§ **TASK TO CARRY OUT**: Extract every line that contains the word "from".
>> Start RECORDED INFORMATION
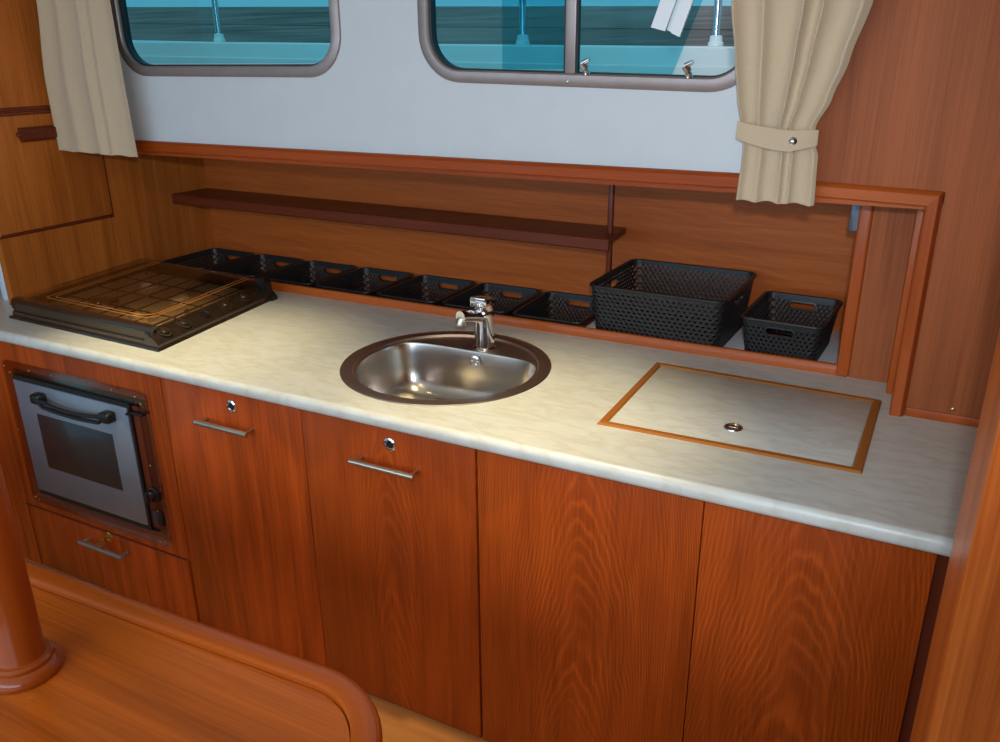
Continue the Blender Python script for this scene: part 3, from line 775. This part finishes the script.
# ------------------------------------------------------------------ curtains
def interp(tab, z):
    tab = sorted(tab)
    if z <= tab[0][0]: return tab[0][1:]
    for a, c_ in zip(tab, tab[1:]):
        if z <= c_[0]:
            f = (z-a[0])/(c_[0]-a[0]); f = f*f*(3-2*f)*.5+f*.5; return tuple(a[i]+(c_[i]-a[i])*f for i in range(1, len(a)))
    return tab[-1][1:]
def curtain_mesh(tab, z0, z1, y, nf, seed, hem, nu=150, nv=60, skew=0):
    rnd = random.Random(seed); ph = [rnd.uniform(-.5, .5) for _ in range(8)]
    bm = B(); grid = []
    for j in range(nv+1):
        v = j/nv; row = []
        for i in range(nu+1):
            u = i/nu
            z = z0+(z1-z0)*v
            xl, xr, amp = interp(tab, z)
            w_ = u + .035*sin(2*pi*u*1.7+ph[0]) + .02*sin(2*pi*u*3.1+ph[1]+v*1.2)
            p_ = 2*pi*nf*(w_ + skew*(v-.5)*.02)
            s_ = sin(p_); f_ = math.copysign(abs(s_)**1.0, s_)*.75 + .3*sin(p_*.5+ph[2]+v*.8)
            zz = z + (1-v)**6*hem(u)
            row.append(bm.verts.new((xl+(xr-xl)*u + amp*.25*cos(p_), y - amp*f_, zz)))
        grid.append(row)
    for j in range(nv):
        for i in range(nu): bm.faces.new((grid[j][i], grid[j][i+1], grid[j+1][i+1], grid[j+1][i]))
    r = bmesh.ops.extrude_face_region(bm, geom=list(bm.faces))
    for v in [g for g in r['geom'] if isinstance(g, bmesh.types.BMVert)]: v.co.y += .0016
    return bm
t = thing('curtain', 'cream pleated curtain hanging loose beside the left wall and left window', 'curtain', (-1.76, .5, 1.40), 'cream window curtains')
tabL = [(1.385, -1.962, -1.547, .007), (1.50, -1.962, -1.548, .009), (1.645, -1.960, -1.552, .010), (1.89, -1.925, -1.557, .009), (2.14, -1.89, -1.560, .007)]
bm = curtain_mesh(tabL, 1.402, 2.13, .488, 4.3, 3, lambda u: .006*(.5-u)+.002*sin(u*27))
obj('cloth', bm, CURT, t, angle=80)
t = thing('curtain', 'cream curtain gathered in a tie-back at the right window', 'curtain', (.53, .5, 1.38), 'cream window curtains')
tabR = [(1.385, .447, .626, .007), (1.50, .452, .622, .008), (1.53, .450, .612, .008), (1.562, .442, .609, .008), (1.62, .428, .636, .011), (1.70, .415, .662, .014), (1.82, .396, .694, .017), (2.14, .35, .77, .018)]
bm = curtain_mesh(tabR, 1.392, 2.13, .500, 4.6, 8, lambda u: .002*sin(u*19), nv=110)
cl = obj('cloth', bm, CURT, t, angle=80)
b = B(); loops = []
for k in range(41):
    u = k/40; x = .438+u*.178; sag = .016*sin(pi*min(1, u/1.35)) if u < .7 else .016*sin(pi*.7/1.35)*(1-(u-.7)/.3*.55)
    zt = 1.572 - u*.010 - sag*.6; zb = 1.534 - sag*1.5
    yy = .500 - .021 + .012*(abs(u-.5)*2)**4
    loops.append([(x, yy-.0015, zt), (x, yy-.003, (zt+zb)/2), (x, yy-.0015, zb), (x, yy+.0015, zb), (x, yy+.0015, zt)])
loft(b, loops, True, True, True); tb = obj('tie_back', b, CURT, t, angle=60)
b = B(); lathe(b, (.566, .500-.022, 1.533), [(.009, 0), (.009, .002), (.006, .005), (.002, .006)], 20, (0, -1, .1)); obj('press_stud', b, CHROME, tb)

# ------------------------------------------------------------------ dinette table and its post
t = thing('dinette_table', 'varnished golden teak table with raised rounded rim in the foreground', 'table', (-.9, -1.0, 0))
def tabout(d, n=20):
    Rr = .195-d
    P0 = Vector((.105, -.638)); cxx, cyy = .082, -.826
    pts = [(-1.9, -.692-d), (-.678, -.660-d), (-.25, -.645-d)]
    pts += [(cxx+Rr*sin(a), cyy+Rr*cos(a)) for a in [k*(pi/2)/n for k in range(n+1)]]
    pts += [(cxx+Rr, -1.15), (cxx+Rr-.03, -1.28), (-1.9, -1.34)]
    return pts
ZTB = .75
b = B(); T3 = lambda d, z: [(x, y, ZTB+z) for x, y in tabout(d)]
loft(b, [T3(.050, -.012), T3(.050, -.030), T3(.012, -.034), T3(.012, -.045), T3(.02, -.045)], True, True, True); obj('table_top', b, TABLE, t, angle=30)
b = B(); loft(b, [T3(.048, -.014), T3(.048, -.003), T3(.045, -.0005), T3(.040, .001), T3(.014, .002), T3(.004, -.002), T3(.0, -.010), T3(.0, -.030), T3(.006, -.036), T3(.050, -.036)], True, wrap=True); obj('table_rim', b, TABLER, t, angle=50)
b = B()
for x, y in ((-1.2, -1.0),): lathe(b, (x, y, -.03), [(.16, 0), (.16, .02), (.05, .04), (.04, .10), (.04, .71), (.12, .732)], 28)
obj('pedestal', b, POSTW, t)
PX, PY = -.395, -.868
b = B(); lathe(b, (PX, PY, ZTB-.012), [(.060, 0), (.062, .004), (.062, .010), (.058, .018), (.050, .023), (.050, .030), (.046, .034), (.040, .035), (.0385, .040), (.0385, 1.56)], 40)
tag(obj('pillar', b, POSTW), 'round varnished wooden pillar with a turned collar rising from the table', 'pillar')

# ------------------------------------------------------------------ foreground bulkhead at right
b = B(); 
pts = rrect(1.12, -.49, .16, .112, .012, 6)
loft(b, [[(x, y, -.03) for x, y in pts], [(x, y, 2.3) for x, y in pts]], True, True, True); struct('wall_bulkhead', b, BULK)
b = B(); lathe(b, (.981, Y0-.0025, .934), [(.0045, 0), (.0045, .001), (.003, .002)], 12, (0, -1, 0)); o = obj('trim_10', b, BRASS); o['kind'] = 'structure'

# ------------------------------------------------------------------ lights
def light(name, kind, loc, energy, col, target=None, **k):
    d = bpy.data.lights.new(name, kind); d.energy = energy; d.color = col
    for a, v in k.items(): setattr(d, a, v)
    o = bpy.data.objects.new(name, d); COL.objects.link(o); o.location = loc
    if target is not None:
        o.rotation_euler = (Vector(target)-Vector(loc)).to_track_quat('-Z', 'Y').to_euler()
    return o
WARM = (1.0, .81, .44)
light('downlight_over_hob', 'SPOT', (-1.02, -.02, 2.26), 92, WARM, (-1.03, .09, .9), spot_size=radians(52), spot_blend=1.0, shadow_soft_size=.03)
light('downlight_over_sink', 'SPOT', (-.02, -.02, 2.26), 92, WARM, (-.02, .08, .9), spot_size=radians(56), spot_blend=1.0, shadow_soft_size=.03)
light('daylight_windows', 'AREA', (-.6, -2.95, 1.55), 50, (.60, .80, 1.0), (-.6, 0, 1.2), shape='RECTANGLE', size=4.0, size_y=.95)
light('camera_flash', 'SPOT', (.90, -1.53, 1.86), 74, (.90, .97, 1.0), (-.25, .62, 1.22), spot_size=radians(80), spot_blend=.75, shadow_soft_size=.03)
light('warm_fill', 'POINT', (-.4, -1.0, 2.15), 8, (1.0, .80, .55), shadow_soft_size=.08)  # unseen light added over the table for warm general fill
light('sun', 'SUN', (0, -5, 6), .9, (1.0, .86, .82), (0, 0, 0), angle=radians(20))

w = bpy.data.worlds.new('World'); scn.world = w; w.use_nodes = True
bg = w.node_tree.nodes['Background']; bg.inputs[0].default_value = (.30, .66, .86, 1); bg.inputs[1].default_value = .72

# ------------------------------------------------------------------ camera
cam = bpy.data.cameras.new('Camera'); co = bpy.data.objects.new('Camera', cam); COL.objects.link(co)
cam.sensor_width = 36; cam.lens = 831.2322/1000*36; cam.clip_start = .02
co.rotation_mode = 'XYZ'
co.rotation_euler = (1.204200947301705, 0.007954264914261865, 0.47864376857626567)
co.location = (0.86729519362629, -1.5092288821481994, 1.7230326917991217)
scn.camera = co
scn.view_settings.view_transform = 'Standard'
try: scn.view_settings.look = 'None'
except Exception: pass
scn.view_settings.exposure = 0.0; scn.view_settings.gamma = 1.0; scn.view_settings.use_curve_mapping = False
scn.cycles.max_bounces = 10; scn.cycles.transparent_max_bounces = 16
>> End RECORDED INFORMATION
§ **SOLVED PROBLEM**:
Continue the Blender Python script for this scene: part 3, from line 775. This part finishes the script.
tag(obj('pillar', b, POSTW), 'round varnished wooden pillar with a turned collar rising from the table', 'pillar')